As the media like to remind us, more and more people don’t plan for life’s little surprises when managing their finances. This observation notwithstanding, many people still fail to set up an emergency fund.
This fundamental exercise should be a part of every household budget to help face unpleasant surprises. By the way, if you need a hand, some apps can help you manage your budget.
Health problems, job loss, home repairs or car troubles can all strike at any moment, even if you’d rather not think about them
How much should you save in your emergency fund ?
An emergency fund should allow you to cover your financial obligations and recurring expenses for two months. However, you should really aim for the equivalent of 3 months of net income.
The 3-month period is even more relevant when you consider disability cases. Indeed, in case of disability, it usually takes 90 days for you to receive the first payments from your insurance company.
It’s recommended you set aside at least 10% of your net income with every paycheck. This way, you’ll only need a little over two and a half years to put away a comfortable emergency fund. If your income increases, your savings should as well, up to 15-20%.

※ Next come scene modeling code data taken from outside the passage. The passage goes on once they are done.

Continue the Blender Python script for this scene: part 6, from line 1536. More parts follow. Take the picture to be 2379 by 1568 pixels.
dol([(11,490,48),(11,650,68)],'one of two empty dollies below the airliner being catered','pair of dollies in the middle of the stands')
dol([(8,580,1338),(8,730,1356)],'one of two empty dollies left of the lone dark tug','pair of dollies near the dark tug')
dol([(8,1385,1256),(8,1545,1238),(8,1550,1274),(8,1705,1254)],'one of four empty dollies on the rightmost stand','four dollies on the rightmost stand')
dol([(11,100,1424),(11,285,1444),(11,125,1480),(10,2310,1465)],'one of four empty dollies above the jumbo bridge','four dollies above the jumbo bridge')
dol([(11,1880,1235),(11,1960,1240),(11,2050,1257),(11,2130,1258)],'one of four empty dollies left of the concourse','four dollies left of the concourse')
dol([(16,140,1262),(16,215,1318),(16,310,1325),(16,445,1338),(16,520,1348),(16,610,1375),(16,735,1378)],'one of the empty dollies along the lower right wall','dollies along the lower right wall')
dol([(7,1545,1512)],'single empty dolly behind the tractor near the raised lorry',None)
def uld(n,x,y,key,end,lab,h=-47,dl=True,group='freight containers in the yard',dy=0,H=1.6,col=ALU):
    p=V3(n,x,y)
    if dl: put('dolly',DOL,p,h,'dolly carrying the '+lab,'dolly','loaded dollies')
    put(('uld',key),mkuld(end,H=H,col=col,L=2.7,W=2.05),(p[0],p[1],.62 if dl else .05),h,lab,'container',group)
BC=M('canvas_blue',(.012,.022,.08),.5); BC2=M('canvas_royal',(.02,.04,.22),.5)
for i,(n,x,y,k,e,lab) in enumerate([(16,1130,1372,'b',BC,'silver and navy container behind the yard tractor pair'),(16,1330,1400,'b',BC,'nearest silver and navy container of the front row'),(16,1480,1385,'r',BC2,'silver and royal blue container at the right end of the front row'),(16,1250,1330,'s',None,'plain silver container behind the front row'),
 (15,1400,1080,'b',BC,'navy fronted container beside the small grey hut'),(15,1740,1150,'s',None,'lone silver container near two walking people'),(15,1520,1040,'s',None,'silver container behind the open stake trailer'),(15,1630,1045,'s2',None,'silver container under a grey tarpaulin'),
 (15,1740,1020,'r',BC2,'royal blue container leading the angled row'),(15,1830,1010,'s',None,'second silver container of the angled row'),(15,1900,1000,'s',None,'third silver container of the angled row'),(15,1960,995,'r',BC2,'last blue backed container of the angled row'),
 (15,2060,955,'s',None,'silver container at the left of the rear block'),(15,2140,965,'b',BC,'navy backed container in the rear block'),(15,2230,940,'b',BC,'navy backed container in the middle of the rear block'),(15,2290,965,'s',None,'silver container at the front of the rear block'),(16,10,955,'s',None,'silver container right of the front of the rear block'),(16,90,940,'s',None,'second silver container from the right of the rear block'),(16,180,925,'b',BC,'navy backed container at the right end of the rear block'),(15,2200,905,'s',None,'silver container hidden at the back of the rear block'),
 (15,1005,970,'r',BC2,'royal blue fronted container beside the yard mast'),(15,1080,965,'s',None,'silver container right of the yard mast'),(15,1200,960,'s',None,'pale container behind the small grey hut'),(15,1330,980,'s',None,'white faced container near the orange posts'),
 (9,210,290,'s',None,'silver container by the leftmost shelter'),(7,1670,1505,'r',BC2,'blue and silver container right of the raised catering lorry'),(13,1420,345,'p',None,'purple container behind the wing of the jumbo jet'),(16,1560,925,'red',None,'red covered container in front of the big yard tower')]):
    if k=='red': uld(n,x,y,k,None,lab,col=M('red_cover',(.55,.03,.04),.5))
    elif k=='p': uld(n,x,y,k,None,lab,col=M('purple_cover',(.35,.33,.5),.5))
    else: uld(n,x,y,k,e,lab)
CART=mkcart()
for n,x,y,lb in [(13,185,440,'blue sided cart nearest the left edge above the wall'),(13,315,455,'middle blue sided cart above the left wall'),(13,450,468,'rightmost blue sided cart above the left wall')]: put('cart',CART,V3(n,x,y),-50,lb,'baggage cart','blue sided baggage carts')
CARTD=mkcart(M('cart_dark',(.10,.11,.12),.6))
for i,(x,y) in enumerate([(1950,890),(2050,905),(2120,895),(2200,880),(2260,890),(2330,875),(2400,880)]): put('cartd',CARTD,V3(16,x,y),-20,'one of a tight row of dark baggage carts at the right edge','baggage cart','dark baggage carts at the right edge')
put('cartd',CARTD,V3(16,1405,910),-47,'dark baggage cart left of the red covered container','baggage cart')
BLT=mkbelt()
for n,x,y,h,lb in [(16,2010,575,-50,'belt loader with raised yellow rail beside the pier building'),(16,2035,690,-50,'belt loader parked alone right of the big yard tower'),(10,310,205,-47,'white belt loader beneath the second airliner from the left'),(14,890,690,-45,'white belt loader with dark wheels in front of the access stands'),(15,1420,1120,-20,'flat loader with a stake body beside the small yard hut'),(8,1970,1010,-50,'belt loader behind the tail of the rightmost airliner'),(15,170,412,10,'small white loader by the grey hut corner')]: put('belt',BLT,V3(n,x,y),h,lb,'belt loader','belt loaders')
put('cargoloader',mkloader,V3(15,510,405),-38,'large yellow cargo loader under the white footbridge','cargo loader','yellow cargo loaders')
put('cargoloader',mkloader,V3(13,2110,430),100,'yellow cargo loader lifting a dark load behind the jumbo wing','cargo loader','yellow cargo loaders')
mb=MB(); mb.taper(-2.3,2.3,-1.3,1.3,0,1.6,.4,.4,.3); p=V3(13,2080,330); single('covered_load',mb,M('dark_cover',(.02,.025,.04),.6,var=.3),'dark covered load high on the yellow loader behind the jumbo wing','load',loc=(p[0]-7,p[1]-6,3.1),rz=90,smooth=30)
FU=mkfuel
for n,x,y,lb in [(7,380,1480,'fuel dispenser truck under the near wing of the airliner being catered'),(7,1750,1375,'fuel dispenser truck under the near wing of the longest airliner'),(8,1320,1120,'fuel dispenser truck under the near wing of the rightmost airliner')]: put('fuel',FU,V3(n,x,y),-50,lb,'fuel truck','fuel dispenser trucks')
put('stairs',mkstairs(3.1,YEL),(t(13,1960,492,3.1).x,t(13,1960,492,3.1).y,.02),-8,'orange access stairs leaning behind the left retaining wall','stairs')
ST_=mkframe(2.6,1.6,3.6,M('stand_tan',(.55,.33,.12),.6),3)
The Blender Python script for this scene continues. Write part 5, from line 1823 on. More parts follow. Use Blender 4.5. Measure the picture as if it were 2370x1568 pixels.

Once your emergency fund is set up, your saving habit can go towards more long-term investments. There’s no need to set up a six-month emergency fund. To learn more, read our article “The Three-drawer Strategy for maximizing your budget“
Where should you put it ?
The two most commonly used options for emergency funds are TFSAs and high interest savings accounts. The advantage with the TFSA is that the yield is tax-free. The important thing is to choose a secure placement that will allow you to make withdrawals hassle free if unforeseen circumstances arise.
If you’re racking up high interest credit card debt on the one hand, it’s no use saving money at a lower interest rate on the other. Read our article for ways to get out of debt.
Life insurance
Life insurance could be another option worth considering. To find out more, read our article « Life insurance : do you need it ? » .
Key takeaways
- You should really aim for the equivalent of 3 months of net income.
- It’s recommended you set aside at least 10% of your net income.
- The two most commonly used options for emergency funds are TFSAs and high-interest savings accounts.